I am astonished as I walk through the City of London. The pavements are crammed full of office workers, agents, consultants; or whatever. All I know is that I have to weave this way and that. Many of them are on their mobiles. But they are incredibly well-dressed. This is not the City of London of my childhood, when I would get the 11 bus from working-class Fulham and Chelsea to Liverpool Street, past Fleet Street, St Paul’s Cathedral and Bank, the very epicentre of British capitalism.
Of course I missed the glory days when Great Britain was ruling the waves and Victoria ruled the recalcitrant Royal Family, unable though to control the Prince of Wales’s reputation for drink, gambling and serenading West End actresses in his royal bedroom.

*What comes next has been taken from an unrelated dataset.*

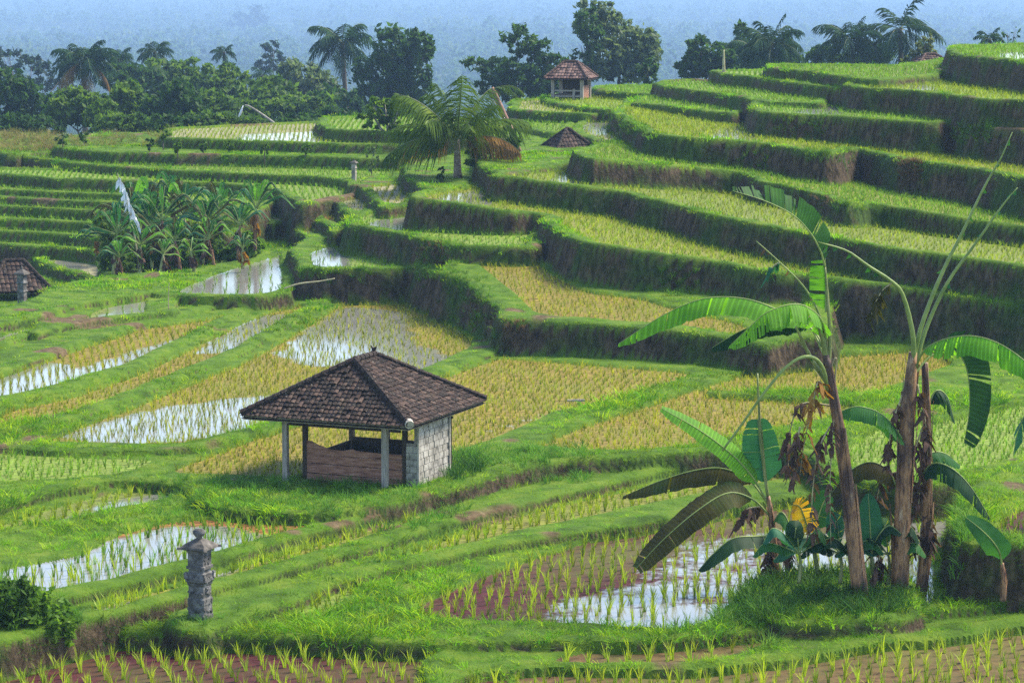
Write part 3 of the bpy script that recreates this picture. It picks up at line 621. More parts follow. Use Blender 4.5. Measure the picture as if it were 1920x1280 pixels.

I came to awareness in the Fifties when the City of London was like a mouth with many teeth knocked out, the missing teeth being the bombed-out churches, counting houses and economic institutions who along with the East End took the ire of Germanic expansionism.
As I walk around the City of London now on the way to the offices of the Chapter Catcher, our new literacy magazine, I am astonished at the clean and prosperous wealth of the streets. Back when I was a boy, before consumerism really took off, everyone was drab and long-skirted. Black and grey ruled.
Now you have beauty of clothing and fashion of an untold kind; as if every last one of us is on display to everyone else. As if a lot of contemporary prosperity goes into how we look. A pub on a Friday night after the office closes where deals are done globally is like a fashion shoot, with style paraded en masse.
Interestingly, if you went into Parliament back when I was a washer-up there in 1970 you’d be surprised, compared to now, how fashion has taken over. Back then everyone was black and drab. Now people, as in the City of London, express their individualism by their clothing.